Jakarta, Gatra.com - Sejak dibentuk pemerintah pada 2016, Tim Percepatan Penyelesaian Konflik Agraria (TPPKA) menerima 666 laporan konflik agraria. Akibatnya, sekitar 176.132 kepala keluarga terimbas dampaknya. Sebagian besar kasus yang dilaporkan terkait dengan persoalan administrasi.
“Sebagian besar konflik agraria yang diadukan oleh masyarakat dikarenakan masalah administrasi seperti pelayanan pertanahan, tumpang tindih izin/konsensi atas tanah dan SDA, proses pemberian ganti kerugian yang buruk dan berlarutnya penyelesaian akibat pendekatan legal formal,” ujar Kepala Staf Presiden, Moeldoko di Jakarta, Rabu (12/6).

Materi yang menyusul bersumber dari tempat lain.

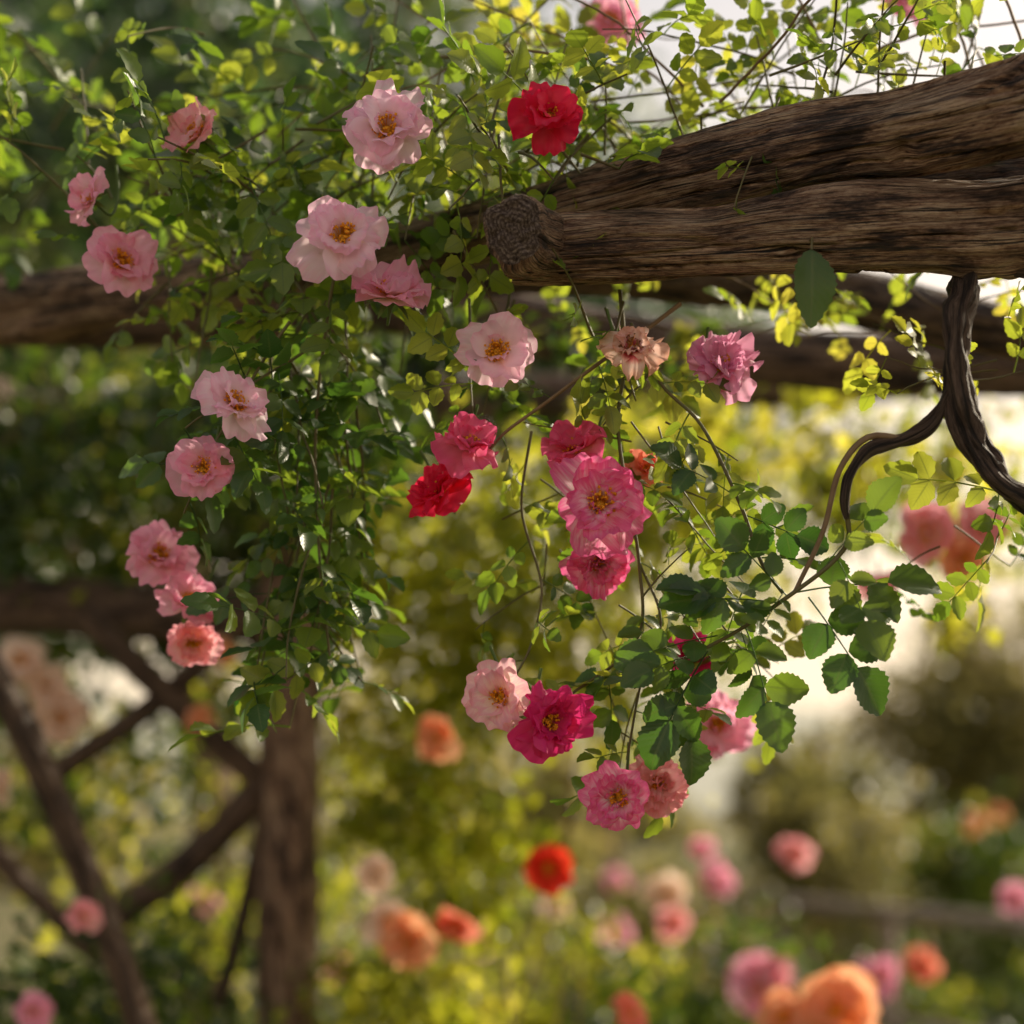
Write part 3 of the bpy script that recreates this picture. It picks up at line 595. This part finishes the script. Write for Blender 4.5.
xs=np.linspace(-600,600,90);ys=np.linspace(180,420,14);V=[]
for y in ys:
    for x in xs:
        k=math.sin((y-180)/240*math.pi)
        V.append((x,y,k*(18+11*noise.noise((x*.006,y*.004,1))+5*noise.noise((x*.02,y*.01,5)))-.5))
b=MB();b.add(np.array(V),grid_faces(14,90));b.build('hills',[M_hill])
m=NT('garden_ground');g=m.n('ShaderNodeNewGeometry')
n1=m.noise(g.outputs['Position'],.8,4);n2=m.noise(g.outputs['Position'],14,4)
col=m.mix(m.ramp(n1,[(.42,(0,0,0)),(.58,(1,1,1))]),(.28,.21,.13),(.08,.11,.035));col=m.mix(m.math('MULTIPLY',n2,.5),col,(.06,.08,.03))
M_g=m.done(m.pbr(col,.95,.1,m.bump(n2,.6,.03)))
xs=np.linspace(-1,1,81);gx=np.sign(xs)*np.abs(xs)**3*900;V=[(x,y,-.0+.03*noise.noise((x*.7,y*.7,3)) if abs(x)+abs(y)<60 else 0) for y in gx for x in gx]
b=MB();b.add(np.array(V),grid_faces(81,81));b.build('ground',[M_g])

# ------------------------------------------------------------ light
w=bpy.data.worlds.new('World');scene.world=w;w.use_nodes=True;nt=w.node_tree
bg=nt.nodes['Background'];sky=nt.nodes.new('ShaderNodeTexSky');sky.sky_type='NISHITA';sky.sun_disc=False
sky.sun_elevation=math.asin(SUN[2]);sky.sun_rotation=math.atan2(SUN[0],SUN[1]);sky.dust_density=4;sky.air_density=1.0;sky.ozone_density=.3
# warm summer haze thickening towards the horizon
tc=nt.nodes.new('ShaderNodeTexCoord');sx=nt.nodes.new('ShaderNodeSeparateXYZ');nt.links.new(tc.outputs['Generated'],sx.inputs[0])
rp=nt.nodes.new('ShaderNodeValToRGB');rp.color_ramp.interpolation='EASE'
rp.color_ramp.elements[0].position=0.0;rp.color_ramp.elements[0].color=(.85,.85,.85,1)
rp.color_ramp.elements[1].position=.6;rp.color_ramp.elements[1].color=(.15,.15,.15,1)
nt.links.new(sx.outputs[2],rp.inputs[0])
mx=nt.nodes.new('ShaderNodeMix');mx.data_type='RGBA';nt.links.new(rp.outputs[0],mx.inputs[0]);nt.links.new(sky.outputs[0],mx.inputs[6]);mx.inputs[7].default_value=(9.8,7.9,5.6,1)
nt.links.new(mx.outputs[2],bg.inputs[0]);bg.inputs[1].default_value=.145
sl=bpy.data.lights.new('sun','SUN');sl.energy=5;sl.angle=math.radians(.5);sl.color=(1,.88,.66)
so=bpy.data.objects.new('sun',sl);coll.objects.link(so);so.rotation_euler=Vector(SUN).to_track_quat('Z','Y').to_euler();so.location=Vector(SUN)*20
# ------------------------------------------------------------ camera
cd=bpy.data.cameras.new('camera');cam=bpy.data.objects.new('camera',cd);coll.objects.link(cam);scene.camera=cam
cam.location=(0,0,1.6);cam.rotation_euler=(math.radians(90),0,0)
cd.lens=60;cd.sensor_width=36;cd.shift_y=.281;cd.clip_start=.05;cd.clip_end=3000
cd.dof.use_dof=True;cd.dof.focus_distance=1.67;cd.dof.aperture_fstop=1.9
scene.view_settings.view_transform='Standard';scene.view_settings.look='None';scene.view_settings.exposure=0
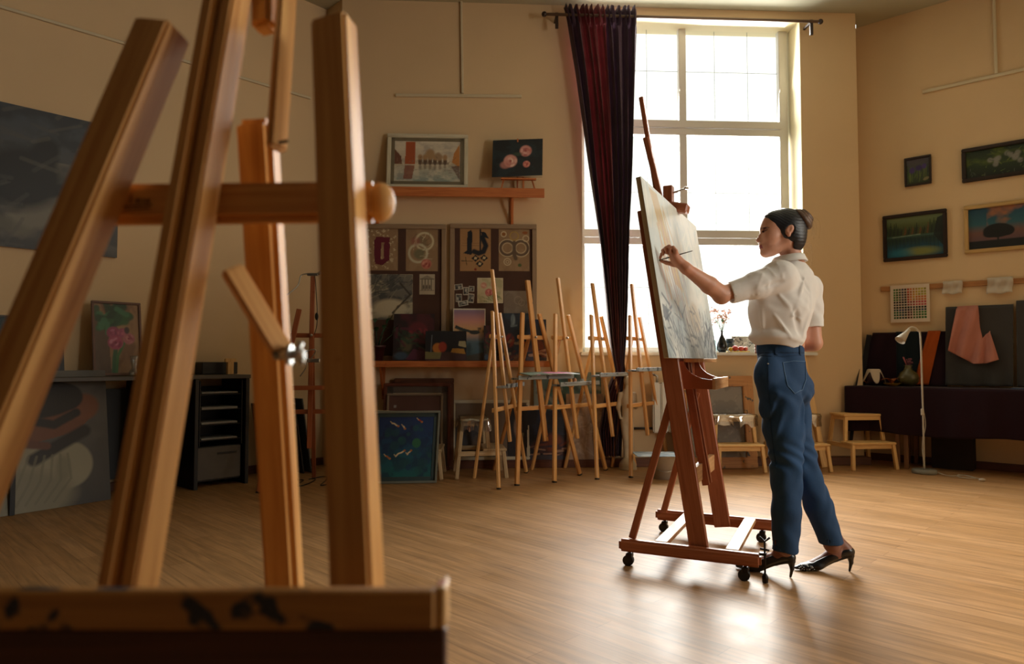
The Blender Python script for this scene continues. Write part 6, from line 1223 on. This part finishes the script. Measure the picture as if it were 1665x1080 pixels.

Moeldoko menuturkan dari 666 kasus yang dilaporkan, terdapat 413 kasus yang memiliki informasi pendukung sehingga bisa dilanjutkan. Sedangkan 253 kasus sisanya belum disertai adanya informasi pendukung sehingga tidak dapat ditindaklanjuti. Dari 413 tersebut, tim membuat klasifikasi kasus berdasarkan target waktu penyelesainnya.
“Berdasarkan analisa TPPKA, terdapat 167 kasus yang dapat diselesaikan dalam jangka pendek, 92 dituntaskan dalam jangka menengah, dan 154 kasus membutuhkan penyelesaian jangka panjang,” ujarnya.
Moeldoko mengatakan pihaknya telah meminta kementerian terkait bertanggung jawab untuk menyelesaikan permasalahan tersebut. Ia berharap aduan masyarakat dapat segera dibereskan karena reforma agraria menjadi salah satu prioritas presiden.
“Untuk langkah koordinasi, kami melakukan penunjukkan pejabat penanggung jawab dari masing-masing kementerian. Tujuannya adalah koordinasi antara kementerian/lembaga demi menyelesaikan aduan masyarakat terkait konflik agraria,” tuturnya.